-- SHORT EXERCISE --
Give the number of lines in this listing that contain the word "pixels", and nothing else.

-- RECORDED DATA --
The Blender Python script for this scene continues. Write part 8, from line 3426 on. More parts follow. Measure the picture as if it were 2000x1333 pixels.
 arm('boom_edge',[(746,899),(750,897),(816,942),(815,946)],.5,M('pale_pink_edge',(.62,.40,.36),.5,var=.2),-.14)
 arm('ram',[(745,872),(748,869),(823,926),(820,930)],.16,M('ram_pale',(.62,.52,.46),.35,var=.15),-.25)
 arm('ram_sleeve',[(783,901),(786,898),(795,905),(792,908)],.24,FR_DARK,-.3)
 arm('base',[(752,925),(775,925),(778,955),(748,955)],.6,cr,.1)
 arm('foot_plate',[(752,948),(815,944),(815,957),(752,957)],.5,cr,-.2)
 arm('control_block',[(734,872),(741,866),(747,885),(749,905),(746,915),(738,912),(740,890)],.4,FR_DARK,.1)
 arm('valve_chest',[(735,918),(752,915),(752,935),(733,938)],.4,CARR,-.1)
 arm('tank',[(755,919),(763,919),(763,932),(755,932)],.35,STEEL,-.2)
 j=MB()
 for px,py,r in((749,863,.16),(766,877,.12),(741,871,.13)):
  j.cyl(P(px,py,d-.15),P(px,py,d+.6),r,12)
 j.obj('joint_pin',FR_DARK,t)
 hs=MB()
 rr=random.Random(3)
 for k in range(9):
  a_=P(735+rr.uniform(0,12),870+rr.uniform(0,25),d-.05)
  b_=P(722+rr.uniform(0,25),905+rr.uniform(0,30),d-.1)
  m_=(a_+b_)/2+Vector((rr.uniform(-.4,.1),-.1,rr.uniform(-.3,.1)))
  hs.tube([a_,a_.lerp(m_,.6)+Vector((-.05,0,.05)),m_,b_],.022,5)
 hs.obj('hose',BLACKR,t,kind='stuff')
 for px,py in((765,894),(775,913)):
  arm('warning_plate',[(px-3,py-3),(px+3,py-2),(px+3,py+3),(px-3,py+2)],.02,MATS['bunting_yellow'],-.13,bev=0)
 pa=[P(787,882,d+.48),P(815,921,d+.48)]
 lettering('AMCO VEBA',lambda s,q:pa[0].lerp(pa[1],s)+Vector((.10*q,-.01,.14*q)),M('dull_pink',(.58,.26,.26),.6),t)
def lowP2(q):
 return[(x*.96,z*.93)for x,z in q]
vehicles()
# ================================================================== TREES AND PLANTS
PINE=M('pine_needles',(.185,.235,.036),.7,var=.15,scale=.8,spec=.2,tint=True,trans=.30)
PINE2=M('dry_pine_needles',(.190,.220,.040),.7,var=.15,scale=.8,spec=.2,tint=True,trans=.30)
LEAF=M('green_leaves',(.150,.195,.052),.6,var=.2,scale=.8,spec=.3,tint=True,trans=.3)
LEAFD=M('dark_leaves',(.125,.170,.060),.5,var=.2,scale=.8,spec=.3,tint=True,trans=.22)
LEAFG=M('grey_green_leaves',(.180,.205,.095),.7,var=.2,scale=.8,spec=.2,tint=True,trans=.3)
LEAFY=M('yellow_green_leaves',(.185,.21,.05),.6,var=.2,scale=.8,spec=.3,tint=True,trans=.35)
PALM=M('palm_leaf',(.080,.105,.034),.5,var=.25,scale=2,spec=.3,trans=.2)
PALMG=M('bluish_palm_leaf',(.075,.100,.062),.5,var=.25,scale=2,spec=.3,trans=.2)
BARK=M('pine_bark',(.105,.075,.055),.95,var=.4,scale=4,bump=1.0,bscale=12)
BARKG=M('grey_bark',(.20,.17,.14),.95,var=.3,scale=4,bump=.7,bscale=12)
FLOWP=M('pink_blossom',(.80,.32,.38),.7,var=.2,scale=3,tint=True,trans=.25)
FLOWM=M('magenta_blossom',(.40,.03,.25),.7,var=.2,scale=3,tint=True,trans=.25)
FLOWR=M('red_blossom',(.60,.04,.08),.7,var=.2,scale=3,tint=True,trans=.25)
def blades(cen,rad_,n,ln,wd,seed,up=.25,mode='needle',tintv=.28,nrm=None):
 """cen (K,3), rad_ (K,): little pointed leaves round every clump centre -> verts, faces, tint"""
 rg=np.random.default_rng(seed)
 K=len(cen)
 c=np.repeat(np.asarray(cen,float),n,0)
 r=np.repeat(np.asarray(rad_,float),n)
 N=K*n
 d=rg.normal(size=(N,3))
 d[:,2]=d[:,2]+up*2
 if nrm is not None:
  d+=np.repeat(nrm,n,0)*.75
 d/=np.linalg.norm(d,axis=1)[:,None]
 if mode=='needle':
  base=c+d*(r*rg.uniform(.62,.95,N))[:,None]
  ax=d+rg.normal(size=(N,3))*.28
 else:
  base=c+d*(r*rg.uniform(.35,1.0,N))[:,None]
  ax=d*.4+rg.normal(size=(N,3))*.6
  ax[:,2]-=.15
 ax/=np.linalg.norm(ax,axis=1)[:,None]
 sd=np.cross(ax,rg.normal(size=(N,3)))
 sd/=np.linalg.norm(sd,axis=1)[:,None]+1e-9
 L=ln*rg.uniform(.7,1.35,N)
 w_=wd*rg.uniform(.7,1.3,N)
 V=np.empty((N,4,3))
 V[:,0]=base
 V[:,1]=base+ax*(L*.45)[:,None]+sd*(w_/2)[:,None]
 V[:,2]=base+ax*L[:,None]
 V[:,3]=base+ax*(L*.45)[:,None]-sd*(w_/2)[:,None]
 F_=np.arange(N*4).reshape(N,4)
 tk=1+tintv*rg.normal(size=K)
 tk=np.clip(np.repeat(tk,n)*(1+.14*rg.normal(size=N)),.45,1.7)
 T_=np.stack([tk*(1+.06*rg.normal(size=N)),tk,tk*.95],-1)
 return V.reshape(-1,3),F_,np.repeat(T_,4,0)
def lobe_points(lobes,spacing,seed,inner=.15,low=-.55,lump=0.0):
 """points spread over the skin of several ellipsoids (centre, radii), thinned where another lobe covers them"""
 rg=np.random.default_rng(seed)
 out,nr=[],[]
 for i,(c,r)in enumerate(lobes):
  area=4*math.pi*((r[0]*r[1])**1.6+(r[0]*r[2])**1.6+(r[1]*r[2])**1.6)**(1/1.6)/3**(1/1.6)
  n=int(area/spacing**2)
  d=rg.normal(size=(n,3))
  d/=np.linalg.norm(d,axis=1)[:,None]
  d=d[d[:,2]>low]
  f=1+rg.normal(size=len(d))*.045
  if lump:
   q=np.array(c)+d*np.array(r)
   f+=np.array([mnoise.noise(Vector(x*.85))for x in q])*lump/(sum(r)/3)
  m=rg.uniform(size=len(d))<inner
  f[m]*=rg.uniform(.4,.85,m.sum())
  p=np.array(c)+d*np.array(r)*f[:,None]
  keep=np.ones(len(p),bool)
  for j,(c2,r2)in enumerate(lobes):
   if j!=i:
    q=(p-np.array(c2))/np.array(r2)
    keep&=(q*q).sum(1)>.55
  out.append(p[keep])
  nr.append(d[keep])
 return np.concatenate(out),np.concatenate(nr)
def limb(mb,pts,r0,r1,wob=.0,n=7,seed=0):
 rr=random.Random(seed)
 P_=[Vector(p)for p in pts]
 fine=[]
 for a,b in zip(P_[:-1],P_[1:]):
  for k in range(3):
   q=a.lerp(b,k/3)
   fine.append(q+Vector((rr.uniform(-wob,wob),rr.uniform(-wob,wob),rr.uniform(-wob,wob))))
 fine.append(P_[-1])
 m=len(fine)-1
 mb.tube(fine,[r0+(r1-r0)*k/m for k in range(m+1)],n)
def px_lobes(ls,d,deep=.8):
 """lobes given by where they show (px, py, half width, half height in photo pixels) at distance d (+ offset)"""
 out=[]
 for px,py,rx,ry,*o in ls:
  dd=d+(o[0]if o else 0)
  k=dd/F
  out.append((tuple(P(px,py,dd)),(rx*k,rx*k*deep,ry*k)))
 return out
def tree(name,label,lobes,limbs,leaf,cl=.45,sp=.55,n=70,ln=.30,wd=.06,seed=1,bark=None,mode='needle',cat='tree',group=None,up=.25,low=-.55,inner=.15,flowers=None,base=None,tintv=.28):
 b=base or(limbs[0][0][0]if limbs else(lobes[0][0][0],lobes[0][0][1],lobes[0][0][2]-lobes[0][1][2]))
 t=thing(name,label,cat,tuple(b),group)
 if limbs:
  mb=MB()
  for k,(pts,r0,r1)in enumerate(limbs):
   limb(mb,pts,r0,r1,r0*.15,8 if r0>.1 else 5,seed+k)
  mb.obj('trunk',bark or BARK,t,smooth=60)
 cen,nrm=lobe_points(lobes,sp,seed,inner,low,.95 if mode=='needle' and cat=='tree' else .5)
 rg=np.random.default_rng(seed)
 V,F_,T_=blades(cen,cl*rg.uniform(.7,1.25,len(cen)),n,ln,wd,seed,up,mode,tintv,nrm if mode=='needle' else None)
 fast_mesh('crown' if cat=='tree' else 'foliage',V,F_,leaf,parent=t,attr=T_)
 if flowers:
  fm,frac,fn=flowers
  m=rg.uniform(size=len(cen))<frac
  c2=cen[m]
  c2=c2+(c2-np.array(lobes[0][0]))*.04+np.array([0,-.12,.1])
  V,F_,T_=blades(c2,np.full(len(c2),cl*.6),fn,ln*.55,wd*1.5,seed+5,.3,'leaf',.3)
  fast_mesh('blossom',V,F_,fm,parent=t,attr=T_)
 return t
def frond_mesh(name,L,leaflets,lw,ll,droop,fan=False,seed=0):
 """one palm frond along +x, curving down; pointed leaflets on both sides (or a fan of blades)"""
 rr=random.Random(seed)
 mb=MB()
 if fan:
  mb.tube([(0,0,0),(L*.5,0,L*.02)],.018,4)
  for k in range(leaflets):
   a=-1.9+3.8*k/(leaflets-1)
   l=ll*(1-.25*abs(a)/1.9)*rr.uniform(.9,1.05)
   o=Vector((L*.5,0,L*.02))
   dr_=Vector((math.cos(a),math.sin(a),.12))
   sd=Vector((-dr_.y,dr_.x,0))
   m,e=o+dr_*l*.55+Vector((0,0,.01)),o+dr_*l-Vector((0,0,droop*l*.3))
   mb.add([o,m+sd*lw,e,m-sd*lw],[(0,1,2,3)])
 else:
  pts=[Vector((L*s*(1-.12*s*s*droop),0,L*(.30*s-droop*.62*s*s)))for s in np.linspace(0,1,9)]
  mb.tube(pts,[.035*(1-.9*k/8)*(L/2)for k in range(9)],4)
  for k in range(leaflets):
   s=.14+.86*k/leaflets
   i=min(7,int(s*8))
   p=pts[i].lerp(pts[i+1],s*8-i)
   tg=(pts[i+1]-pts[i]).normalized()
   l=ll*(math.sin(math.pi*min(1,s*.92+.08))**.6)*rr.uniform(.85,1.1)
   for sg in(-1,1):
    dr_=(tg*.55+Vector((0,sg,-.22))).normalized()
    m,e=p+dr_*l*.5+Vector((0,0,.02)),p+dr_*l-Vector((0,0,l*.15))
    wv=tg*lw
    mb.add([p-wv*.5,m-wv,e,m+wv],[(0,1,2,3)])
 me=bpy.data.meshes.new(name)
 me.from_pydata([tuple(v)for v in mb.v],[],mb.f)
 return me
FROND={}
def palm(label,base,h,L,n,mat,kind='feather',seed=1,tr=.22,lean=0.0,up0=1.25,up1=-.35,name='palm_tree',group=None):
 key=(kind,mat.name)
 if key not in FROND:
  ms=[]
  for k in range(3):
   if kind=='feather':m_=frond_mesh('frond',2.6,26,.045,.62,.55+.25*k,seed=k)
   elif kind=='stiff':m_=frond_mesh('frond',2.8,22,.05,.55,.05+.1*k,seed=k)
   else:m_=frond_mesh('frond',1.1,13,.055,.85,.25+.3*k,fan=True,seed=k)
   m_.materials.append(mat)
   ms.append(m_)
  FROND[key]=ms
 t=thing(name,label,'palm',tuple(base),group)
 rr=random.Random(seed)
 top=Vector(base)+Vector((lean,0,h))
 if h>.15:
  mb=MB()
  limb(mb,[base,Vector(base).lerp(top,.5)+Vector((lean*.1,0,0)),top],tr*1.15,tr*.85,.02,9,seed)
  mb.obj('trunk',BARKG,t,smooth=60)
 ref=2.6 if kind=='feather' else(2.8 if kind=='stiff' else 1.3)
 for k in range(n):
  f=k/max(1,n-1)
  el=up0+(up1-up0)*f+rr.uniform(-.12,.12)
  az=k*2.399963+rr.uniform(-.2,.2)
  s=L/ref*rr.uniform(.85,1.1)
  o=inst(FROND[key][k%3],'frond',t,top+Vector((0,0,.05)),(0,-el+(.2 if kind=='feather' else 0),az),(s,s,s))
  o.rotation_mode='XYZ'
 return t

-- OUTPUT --
2